A l’heure où les débats sur la réduction des inégalités font rage dans bien des domaines, celui sur les écarts de salaires entre hommes et femmes demeure parmi les plus sensibles.
Une récente étude de l’Insee jette un éclairage particulièrement intéressant sur cette question. Voici l’extrait publié par l’Insee ce matin:
Entreprises, enfants : quels rôles dans les inégalités salariales entre femmes et hommes ?
Dans le secteur privé, la plus forte concentration de femmes que d’hommes de mêmes compétences productives dans des entreprises généralement moins rémunératrices compte pour 11 % des inégalités de salaire horaire selon le sexe. Cet effet dû aux écarts de répartition entre femmes et hommes entre entreprises s’amplifie à la naissance des enfants, en particulier à celle du deuxième enfant : il est près de deux fois plus important entre mères et pères qu’entre femmes et hommes sans enfant.

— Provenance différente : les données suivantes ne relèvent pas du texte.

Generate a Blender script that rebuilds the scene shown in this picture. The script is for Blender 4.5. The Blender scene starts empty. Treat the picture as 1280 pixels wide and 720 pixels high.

La hausse de l’effet de répartition au cours du cycle de vie familiale est liée à une présence plus forte des mères dans les entreprises proches de leur domicile et offrant un temps de travail plus flexible. Les sorties du marché du travail des mères de jeunes enfants influent aussi sur l’évolution de l’effet de répartition les années suivant la naissance. Concilier vies familiale et professionnelle peut aussi conduire à des contraintes réduisant les opportunités salariales des mères. Les mères changent moins souvent d’employeur que les pères et travaillent plus souvent dans des entreprises où la part de salariés rémunérés au Smic est plus importante. Ces dynamiques de carrières moins favorables s’ajoutent à la baisse de salaire qui suit une naissance pour les mères et non pour les pères.
Malgré les hausses tendancielles de leurs niveaux d’éducation et d’expérience professionnelle, les femmes salariées du secteur privé gagnent en moyenne, en 2015, 18 % de moins que les hommes en équivalent temps plein [Berger et al., 2017]. Plus de la moitié de cet écart demeure une fois neutralisées les différences de caractéristiques productives observées (expérience, éducation, catégorie socio-professionnelle, etc. [Coudin et al., 2017]). La littérature met en avant deux types de mécanismes pour expliquer ce phénomène : d’une part, la diversité des politiques de rémunération des entreprises et, d’autre part, l’impact différencié des naissances des enfants sur les carrières professionnelles des femmes et des hommes.
Lecture : à 35 ans, les femmes gagnent en moyenne 2,40 de l’heure (log) contre 2,53 pour les hommes. À cet âge, les mères touchent un log salaire moyen de 2,38 (contre 2,44 pour les femmes sans enfant) et les pères de 2,56 (contre 2,48 pour les hommes sans enfant). L’âge médian à la première naissance est de 27 ans chez les femmes et 29 ans chez les hommes. Champ : 1995-2015, salariés du secteur privé de France métropolitaine âgés de 16 à 65 ans, hors agriculteurs exploitants, artisans-commerçants ayant statut de salariés, apprentis, stagiaires, salariés des particuliers employeurs, activités extraterritoriales et postes annexes. Sources : Insee, panel « tous salariés » ; échantillon démographique permanent (EDP).
Cette étude confirme une piste déjà explorée par d’autres chercheurs en sciences sociales: sur l’écart observé entre les salaires des hommes et des femmes, la plus grande partie des écarts demeure liée au statut parental davantage qu’au genre.
Les inégalités entre hommes et femmes sembleraient moins importantes entre hommes et femmes qu’entre pères et mères. En observant cette courbe, on comprend qu’il y aurait moins d’écarts de salaires entre hommes et femmes s’ils n’avaient pas d’enfants, puisque l’arrivée d’enfants semble à la fois profiter au salaire des pères et nuire au salaire des mères.